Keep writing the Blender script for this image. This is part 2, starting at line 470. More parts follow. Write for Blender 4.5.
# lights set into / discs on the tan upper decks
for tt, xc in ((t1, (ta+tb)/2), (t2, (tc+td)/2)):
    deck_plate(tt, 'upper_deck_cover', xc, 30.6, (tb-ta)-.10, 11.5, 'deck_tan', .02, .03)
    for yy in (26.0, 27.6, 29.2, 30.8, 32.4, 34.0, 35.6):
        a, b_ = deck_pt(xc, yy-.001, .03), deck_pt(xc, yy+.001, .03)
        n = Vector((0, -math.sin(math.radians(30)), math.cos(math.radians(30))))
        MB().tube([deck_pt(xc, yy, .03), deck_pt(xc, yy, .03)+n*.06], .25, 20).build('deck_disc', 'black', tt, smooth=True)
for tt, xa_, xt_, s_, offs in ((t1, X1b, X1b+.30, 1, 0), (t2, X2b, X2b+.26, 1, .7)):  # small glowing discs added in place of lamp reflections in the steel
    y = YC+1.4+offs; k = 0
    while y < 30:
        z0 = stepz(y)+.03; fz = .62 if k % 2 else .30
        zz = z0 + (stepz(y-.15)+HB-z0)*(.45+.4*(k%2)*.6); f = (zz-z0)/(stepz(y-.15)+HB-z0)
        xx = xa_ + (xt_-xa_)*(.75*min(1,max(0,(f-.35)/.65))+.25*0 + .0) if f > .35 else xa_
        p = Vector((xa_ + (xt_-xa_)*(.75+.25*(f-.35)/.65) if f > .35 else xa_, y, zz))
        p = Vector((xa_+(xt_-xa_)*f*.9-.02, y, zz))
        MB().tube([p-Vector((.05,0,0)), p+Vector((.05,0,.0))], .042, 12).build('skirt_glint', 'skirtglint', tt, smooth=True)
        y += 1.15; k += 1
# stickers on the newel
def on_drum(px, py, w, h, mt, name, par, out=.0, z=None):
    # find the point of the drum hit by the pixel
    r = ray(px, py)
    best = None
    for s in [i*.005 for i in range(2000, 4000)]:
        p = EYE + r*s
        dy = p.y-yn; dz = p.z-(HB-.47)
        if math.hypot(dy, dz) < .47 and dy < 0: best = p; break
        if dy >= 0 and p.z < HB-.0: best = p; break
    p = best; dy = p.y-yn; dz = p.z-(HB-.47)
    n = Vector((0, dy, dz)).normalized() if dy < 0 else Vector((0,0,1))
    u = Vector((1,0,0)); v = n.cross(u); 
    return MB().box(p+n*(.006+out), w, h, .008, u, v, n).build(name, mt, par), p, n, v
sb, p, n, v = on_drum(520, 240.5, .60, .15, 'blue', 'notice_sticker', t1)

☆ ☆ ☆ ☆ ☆

* [INSTRUCTIONS TO FOLLOW]:
Copy down the whole of the data above, matching it exactly.

* [ANSWER]:
Keep writing the Blender script for this image. This is part 2, starting at line 470. More parts follow. Write for Blender 4.5.
# lights set into / discs on the tan upper decks
for tt, xc in ((t1, (ta+tb)/2), (t2, (tc+td)/2)):
    deck_plate(tt, 'upper_deck_cover', xc, 30.6, (tb-ta)-.10, 11.5, 'deck_tan', .02, .03)
    for yy in (26.0, 27.6, 29.2, 30.8, 32.4, 34.0, 35.6):
        a, b_ = deck_pt(xc, yy-.001, .03), deck_pt(xc, yy+.001, .03)
        n = Vector((0, -math.sin(math.radians(30)), math.cos(math.radians(30))))
        MB().tube([deck_pt(xc, yy, .03), deck_pt(xc, yy, .03)+n*.06], .25, 20).build('deck_disc', 'black', tt, smooth=True)
for tt, xa_, xt_, s_, offs in ((t1, X1b, X1b+.30, 1, 0), (t2, X2b, X2b+.26, 1, .7)):  # small glowing discs added in place of lamp reflections in the steel
    y = YC+1.4+offs; k = 0
    while y < 30:
        z0 = stepz(y)+.03; fz = .62 if k % 2 else .30
        zz = z0 + (stepz(y-.15)+HB-z0)*(.45+.4*(k%2)*.6); f = (zz-z0)/(stepz(y-.15)+HB-z0)
        xx = xa_ + (xt_-xa_)*(.75*min(1,max(0,(f-.35)/.65))+.25*0 + .0) if f > .35 else xa_
        p = Vector((xa_ + (xt_-xa_)*(.75+.25*(f-.35)/.65) if f > .35 else xa_, y, zz))
        p = Vector((xa_+(xt_-xa_)*f*.9-.02, y, zz))
        MB().tube([p-Vector((.05,0,0)), p+Vector((.05,0,.0))], .042, 12).build('skirt_glint', 'skirtglint', tt, smooth=True)
        y += 1.15; k += 1
# stickers on the newel
def on_drum(px, py, w, h, mt, name, par, out=.0, z=None):
    # find the point of the drum hit by the pixel
    r = ray(px, py)
    best = None
    for s in [i*.005 for i in range(2000, 4000)]:
        p = EYE + r*s
        dy = p.y-yn; dz = p.z-(HB-.47)
        if math.hypot(dy, dz) < .47 and dy < 0: best = p; break
        if dy >= 0 and p.z < HB-.0: best = p; break
    p = best; dy = p.y-yn; dz = p.z-(HB-.47)
    n = Vector((0, dy, dz)).normalized() if dy < 0 else Vector((0,0,1))
    u = Vector((1,0,0)); v = n.cross(u); 
    return MB().box(p+n*(.006+out), w, h, .008, u, v, n).build(name, mt, par), p, n, v
sb, p, n, v = on_drum(520, 240.5, .60, .15, 'blue', 'notice_sticker', t1)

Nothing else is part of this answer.